DMS 425 Gender Roles in Door Opening I
An introduction to the male’s role in a door opening exchange. Students are instructed in the proper etiquette for opening doors, how not to appear overly excited about opening the door, and how much importance eager young door-holders often ascribe to the relationship-building potential of holding a door for a woman.

DMS 426 Gender Roles in Door Opening II
A continuance of DMS 425, focusing on the female’s role in a door-holding situation. Students are instructed on how to appropriately thank the door-holder, how to appear mildly excited about the act of door-holding, and how little it actually means for a relationship to hold a door for a woman.

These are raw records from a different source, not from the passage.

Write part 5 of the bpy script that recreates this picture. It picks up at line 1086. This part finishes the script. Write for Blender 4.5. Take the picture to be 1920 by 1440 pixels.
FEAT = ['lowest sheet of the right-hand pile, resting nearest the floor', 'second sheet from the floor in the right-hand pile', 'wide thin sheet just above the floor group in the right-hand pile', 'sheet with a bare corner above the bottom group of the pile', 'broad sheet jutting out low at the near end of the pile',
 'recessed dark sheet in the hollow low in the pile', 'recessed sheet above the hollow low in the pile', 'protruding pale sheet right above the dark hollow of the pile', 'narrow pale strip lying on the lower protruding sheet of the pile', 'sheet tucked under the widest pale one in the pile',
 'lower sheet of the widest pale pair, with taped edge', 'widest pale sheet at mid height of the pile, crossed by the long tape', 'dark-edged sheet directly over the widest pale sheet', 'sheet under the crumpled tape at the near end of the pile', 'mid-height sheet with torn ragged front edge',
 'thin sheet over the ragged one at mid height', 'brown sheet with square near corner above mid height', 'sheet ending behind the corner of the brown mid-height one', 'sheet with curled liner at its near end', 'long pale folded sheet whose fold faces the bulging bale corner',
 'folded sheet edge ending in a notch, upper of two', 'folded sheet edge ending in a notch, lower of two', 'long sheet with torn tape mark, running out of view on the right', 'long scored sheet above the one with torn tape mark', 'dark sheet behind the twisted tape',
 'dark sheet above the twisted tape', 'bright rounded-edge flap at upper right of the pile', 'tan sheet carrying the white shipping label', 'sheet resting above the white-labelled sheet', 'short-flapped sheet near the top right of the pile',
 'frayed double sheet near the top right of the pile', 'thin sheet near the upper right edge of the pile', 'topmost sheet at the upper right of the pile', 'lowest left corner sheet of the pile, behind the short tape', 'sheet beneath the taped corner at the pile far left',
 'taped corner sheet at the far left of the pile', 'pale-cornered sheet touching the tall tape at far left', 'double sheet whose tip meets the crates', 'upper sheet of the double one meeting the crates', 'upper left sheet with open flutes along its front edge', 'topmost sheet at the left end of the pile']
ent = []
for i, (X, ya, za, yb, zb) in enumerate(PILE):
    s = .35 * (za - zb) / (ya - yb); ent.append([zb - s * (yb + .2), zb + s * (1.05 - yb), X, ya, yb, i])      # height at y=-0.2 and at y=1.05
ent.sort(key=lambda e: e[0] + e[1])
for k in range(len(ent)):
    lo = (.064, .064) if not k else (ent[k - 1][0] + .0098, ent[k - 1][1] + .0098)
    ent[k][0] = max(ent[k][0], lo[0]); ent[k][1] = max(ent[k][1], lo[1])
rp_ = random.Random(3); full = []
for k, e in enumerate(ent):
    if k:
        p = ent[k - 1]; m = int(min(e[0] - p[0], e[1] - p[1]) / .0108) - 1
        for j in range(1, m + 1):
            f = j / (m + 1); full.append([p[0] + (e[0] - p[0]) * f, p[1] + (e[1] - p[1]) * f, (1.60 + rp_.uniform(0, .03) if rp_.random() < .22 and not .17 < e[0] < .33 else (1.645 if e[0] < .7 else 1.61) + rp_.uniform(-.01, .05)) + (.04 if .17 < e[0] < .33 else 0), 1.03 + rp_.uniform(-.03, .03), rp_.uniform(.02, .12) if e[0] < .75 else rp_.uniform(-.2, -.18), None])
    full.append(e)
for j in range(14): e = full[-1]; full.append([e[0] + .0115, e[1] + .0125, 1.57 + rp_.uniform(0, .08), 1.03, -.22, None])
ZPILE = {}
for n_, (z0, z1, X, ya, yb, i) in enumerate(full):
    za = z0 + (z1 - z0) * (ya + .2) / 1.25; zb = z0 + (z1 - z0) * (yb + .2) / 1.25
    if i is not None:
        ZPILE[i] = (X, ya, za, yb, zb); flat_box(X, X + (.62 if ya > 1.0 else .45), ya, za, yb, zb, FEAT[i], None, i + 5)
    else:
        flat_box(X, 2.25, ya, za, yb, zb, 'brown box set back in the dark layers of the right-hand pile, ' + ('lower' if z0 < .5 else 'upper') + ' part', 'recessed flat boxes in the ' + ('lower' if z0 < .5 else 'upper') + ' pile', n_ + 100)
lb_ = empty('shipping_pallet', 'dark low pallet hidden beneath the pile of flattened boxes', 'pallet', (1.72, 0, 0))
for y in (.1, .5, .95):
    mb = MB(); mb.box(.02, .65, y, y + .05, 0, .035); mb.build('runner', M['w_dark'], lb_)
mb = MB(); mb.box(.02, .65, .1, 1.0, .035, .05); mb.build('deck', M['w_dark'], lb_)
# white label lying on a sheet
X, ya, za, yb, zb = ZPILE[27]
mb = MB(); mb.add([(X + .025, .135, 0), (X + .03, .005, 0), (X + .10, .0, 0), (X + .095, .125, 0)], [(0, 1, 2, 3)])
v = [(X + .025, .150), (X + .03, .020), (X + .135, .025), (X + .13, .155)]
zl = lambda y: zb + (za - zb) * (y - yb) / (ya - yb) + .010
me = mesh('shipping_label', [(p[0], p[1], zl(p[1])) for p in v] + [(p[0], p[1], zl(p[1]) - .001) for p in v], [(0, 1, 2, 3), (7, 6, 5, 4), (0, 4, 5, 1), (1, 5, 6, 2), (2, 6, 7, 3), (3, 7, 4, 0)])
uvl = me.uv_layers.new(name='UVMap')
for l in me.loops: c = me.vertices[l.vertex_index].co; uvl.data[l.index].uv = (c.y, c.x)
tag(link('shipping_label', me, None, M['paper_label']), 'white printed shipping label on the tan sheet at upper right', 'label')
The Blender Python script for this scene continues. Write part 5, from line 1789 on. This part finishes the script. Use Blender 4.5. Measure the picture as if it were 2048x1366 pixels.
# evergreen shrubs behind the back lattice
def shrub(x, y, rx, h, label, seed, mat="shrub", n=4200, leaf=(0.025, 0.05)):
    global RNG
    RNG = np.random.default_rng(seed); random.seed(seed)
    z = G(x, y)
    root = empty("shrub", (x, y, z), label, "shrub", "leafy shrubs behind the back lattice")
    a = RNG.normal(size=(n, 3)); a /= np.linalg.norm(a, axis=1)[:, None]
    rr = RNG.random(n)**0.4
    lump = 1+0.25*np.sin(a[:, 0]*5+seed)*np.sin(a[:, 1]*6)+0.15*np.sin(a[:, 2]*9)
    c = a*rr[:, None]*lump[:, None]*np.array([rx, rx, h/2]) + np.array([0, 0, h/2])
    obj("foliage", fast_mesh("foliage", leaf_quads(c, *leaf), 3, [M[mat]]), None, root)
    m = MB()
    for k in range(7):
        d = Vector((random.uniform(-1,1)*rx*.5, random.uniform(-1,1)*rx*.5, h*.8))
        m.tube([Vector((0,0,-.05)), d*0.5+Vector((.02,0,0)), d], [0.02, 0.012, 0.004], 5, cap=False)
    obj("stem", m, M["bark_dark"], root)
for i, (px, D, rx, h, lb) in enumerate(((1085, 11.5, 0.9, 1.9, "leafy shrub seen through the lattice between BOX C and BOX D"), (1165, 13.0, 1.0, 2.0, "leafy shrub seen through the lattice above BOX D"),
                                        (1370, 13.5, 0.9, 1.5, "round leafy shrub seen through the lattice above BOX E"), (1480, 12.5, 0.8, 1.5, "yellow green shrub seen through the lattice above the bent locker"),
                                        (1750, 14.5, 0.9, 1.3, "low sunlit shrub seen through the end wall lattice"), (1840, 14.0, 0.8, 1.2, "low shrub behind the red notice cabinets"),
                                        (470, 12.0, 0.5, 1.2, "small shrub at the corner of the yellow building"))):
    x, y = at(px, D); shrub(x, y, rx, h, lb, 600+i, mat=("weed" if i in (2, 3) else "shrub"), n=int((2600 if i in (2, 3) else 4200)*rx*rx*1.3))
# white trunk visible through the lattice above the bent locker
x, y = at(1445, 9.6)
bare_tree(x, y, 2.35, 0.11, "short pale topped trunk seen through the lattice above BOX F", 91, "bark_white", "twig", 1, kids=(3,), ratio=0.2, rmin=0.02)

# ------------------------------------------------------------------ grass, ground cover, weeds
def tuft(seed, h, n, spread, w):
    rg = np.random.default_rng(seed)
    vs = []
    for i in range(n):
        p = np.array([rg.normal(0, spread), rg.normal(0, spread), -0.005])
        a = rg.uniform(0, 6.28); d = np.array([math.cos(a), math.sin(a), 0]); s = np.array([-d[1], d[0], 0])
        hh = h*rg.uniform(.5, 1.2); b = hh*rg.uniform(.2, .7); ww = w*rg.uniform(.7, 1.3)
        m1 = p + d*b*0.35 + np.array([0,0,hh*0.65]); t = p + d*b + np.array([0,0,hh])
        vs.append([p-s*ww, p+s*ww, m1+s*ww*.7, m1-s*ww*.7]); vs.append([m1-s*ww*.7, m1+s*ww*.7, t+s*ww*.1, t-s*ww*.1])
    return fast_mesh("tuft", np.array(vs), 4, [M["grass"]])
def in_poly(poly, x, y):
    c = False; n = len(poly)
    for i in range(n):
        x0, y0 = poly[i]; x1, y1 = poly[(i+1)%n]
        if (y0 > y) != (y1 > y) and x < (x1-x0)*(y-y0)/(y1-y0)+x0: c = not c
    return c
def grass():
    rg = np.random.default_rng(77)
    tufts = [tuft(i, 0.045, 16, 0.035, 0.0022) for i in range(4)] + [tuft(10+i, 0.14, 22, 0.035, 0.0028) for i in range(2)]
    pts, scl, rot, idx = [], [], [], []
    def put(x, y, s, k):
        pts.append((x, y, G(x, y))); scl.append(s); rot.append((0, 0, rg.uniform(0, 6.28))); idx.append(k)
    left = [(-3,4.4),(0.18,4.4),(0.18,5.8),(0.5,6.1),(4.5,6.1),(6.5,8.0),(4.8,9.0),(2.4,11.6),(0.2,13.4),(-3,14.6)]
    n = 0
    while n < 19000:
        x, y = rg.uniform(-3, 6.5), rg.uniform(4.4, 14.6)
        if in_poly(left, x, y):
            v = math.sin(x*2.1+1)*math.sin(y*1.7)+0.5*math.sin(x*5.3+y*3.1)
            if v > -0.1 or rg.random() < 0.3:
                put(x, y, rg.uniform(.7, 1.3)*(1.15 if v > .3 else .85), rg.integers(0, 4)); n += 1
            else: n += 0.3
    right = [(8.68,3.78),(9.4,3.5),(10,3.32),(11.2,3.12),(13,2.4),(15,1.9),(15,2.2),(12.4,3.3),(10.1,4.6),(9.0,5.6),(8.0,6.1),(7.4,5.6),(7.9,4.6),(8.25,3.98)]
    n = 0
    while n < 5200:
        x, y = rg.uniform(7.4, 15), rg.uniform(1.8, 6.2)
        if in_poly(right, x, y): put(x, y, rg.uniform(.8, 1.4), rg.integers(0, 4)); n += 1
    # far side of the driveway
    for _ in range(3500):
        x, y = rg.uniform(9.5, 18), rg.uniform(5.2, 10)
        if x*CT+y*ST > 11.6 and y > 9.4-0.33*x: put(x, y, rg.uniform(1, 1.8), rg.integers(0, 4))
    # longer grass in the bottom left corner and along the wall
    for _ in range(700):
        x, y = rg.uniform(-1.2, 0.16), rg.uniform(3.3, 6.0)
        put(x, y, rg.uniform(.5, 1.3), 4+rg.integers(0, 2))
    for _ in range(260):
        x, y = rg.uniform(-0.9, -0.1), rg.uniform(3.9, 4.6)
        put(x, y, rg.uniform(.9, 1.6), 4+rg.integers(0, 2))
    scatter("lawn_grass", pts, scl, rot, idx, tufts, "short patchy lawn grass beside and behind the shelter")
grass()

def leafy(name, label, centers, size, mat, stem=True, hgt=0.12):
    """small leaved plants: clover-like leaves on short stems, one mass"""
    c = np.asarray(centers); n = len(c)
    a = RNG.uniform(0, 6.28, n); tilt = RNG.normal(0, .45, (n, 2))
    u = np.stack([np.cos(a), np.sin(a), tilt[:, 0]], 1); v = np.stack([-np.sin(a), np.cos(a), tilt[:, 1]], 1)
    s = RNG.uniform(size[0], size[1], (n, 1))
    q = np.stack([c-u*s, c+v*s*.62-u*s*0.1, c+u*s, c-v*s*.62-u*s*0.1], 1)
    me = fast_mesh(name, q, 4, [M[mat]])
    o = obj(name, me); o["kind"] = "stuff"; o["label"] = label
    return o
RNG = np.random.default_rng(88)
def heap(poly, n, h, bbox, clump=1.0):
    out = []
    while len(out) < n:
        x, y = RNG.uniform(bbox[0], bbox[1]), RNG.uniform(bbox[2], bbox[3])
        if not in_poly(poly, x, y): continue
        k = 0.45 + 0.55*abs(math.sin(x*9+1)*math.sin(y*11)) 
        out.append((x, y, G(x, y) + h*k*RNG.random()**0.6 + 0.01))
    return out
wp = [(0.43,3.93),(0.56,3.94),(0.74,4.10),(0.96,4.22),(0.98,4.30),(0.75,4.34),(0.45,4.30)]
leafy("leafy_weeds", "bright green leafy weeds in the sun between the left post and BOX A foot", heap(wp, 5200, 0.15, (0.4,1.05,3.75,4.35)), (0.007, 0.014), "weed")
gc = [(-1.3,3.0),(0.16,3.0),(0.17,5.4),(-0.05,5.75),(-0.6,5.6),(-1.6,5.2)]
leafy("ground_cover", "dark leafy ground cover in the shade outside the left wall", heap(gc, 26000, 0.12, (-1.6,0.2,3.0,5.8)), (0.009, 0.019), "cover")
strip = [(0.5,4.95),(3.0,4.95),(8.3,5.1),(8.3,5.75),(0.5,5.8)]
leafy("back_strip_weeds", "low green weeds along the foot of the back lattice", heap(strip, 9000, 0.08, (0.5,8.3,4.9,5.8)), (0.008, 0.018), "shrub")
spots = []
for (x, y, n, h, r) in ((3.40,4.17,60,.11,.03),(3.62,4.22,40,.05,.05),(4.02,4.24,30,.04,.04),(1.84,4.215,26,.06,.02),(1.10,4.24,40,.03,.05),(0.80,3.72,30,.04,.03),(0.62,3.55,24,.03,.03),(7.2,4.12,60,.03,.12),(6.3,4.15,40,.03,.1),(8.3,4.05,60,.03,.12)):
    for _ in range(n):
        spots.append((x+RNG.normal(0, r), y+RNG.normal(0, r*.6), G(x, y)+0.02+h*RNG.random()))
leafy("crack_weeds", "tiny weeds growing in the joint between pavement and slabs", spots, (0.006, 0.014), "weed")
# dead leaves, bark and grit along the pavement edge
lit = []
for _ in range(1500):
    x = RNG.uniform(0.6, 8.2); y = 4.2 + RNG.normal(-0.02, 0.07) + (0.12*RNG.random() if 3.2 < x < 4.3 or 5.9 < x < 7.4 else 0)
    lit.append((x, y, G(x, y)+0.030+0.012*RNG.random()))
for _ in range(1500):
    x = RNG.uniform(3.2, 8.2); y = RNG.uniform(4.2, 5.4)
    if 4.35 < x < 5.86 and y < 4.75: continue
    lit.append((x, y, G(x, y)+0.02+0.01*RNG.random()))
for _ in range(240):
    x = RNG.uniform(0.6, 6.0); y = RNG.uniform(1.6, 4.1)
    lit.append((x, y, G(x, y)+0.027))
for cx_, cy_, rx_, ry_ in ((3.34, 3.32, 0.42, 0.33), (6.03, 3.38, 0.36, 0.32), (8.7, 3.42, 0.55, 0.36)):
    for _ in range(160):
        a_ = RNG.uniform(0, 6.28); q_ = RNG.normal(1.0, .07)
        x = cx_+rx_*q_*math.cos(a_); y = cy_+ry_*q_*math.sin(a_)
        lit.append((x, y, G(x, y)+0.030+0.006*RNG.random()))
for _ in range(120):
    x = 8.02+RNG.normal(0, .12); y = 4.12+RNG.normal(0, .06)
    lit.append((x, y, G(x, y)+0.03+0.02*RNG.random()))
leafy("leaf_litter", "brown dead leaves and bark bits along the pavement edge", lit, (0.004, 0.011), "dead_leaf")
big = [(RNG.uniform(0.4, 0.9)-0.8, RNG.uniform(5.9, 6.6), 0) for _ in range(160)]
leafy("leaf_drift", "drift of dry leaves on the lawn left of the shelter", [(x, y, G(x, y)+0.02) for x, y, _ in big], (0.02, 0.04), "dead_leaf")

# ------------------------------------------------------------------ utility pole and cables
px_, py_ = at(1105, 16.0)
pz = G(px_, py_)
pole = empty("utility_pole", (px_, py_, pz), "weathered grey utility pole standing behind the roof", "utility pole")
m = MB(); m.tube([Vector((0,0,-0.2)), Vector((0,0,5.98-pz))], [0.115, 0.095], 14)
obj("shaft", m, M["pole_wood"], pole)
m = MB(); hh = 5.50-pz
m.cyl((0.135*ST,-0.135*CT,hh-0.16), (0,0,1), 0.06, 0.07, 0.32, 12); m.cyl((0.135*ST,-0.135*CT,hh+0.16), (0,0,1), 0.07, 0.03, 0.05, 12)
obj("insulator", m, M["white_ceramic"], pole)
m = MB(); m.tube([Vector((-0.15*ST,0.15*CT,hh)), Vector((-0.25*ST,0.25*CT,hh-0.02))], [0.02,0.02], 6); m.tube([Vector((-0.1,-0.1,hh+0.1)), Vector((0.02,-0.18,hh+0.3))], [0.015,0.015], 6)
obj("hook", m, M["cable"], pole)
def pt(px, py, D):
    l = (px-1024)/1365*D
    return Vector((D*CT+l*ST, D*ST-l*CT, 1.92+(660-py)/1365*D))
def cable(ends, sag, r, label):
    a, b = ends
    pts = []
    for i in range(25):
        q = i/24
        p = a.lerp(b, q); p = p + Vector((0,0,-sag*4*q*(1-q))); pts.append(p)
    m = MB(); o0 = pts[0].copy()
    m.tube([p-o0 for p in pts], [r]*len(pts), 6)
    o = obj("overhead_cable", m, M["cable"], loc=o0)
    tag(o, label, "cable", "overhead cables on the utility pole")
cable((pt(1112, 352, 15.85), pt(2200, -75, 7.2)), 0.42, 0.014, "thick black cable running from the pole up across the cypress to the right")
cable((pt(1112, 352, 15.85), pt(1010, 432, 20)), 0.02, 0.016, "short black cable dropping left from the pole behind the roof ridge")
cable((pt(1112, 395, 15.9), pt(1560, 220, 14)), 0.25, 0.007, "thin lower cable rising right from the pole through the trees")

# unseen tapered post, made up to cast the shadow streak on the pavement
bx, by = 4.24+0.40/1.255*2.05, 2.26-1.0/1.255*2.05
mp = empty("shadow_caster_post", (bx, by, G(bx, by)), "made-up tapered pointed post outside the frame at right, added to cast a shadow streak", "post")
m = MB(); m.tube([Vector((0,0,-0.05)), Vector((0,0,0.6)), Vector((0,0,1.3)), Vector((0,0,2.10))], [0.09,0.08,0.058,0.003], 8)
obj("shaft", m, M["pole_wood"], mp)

DMS 491 Witty Quips for Doormen
A course focused on correcting and instructing students in the proper humor for door-opening situations. Such quips as “How Are You Doing?” are discouraged, since they require the door-walker-througher to stop and answer the question, thus blocking the door. Encouraged are quick comments or witty remarks on the clothing, personal appearance, mood, or intelligence of the door-user. Discretion is also instructed upon. (i.e. do not say “nice haircut” to a bald man.)

MAT 155-156 Geometry of Doors I-II
Courses designed to instruct students in the geometry of how doors work. For nerds who really care.

FIN 234 Tipping Procedures
Instructs students in the proper etiquette for asking/receiving tips for their services. Designed for Business Minors.

PHY 332 Using Doors as Weapons
Instructs students in the proper amount of force to apply to a door in order to strike a target on the other side with sufficient force. Covered are “shock and awe” tactics, violent door-slamming-in-face (as an emotional weapon), and the Roman “turtle” formation adopted for use with any available campus door.

There you have it! We’re very excited to be able to offer this as a program and look forward to meeting our first graduating class of doormen!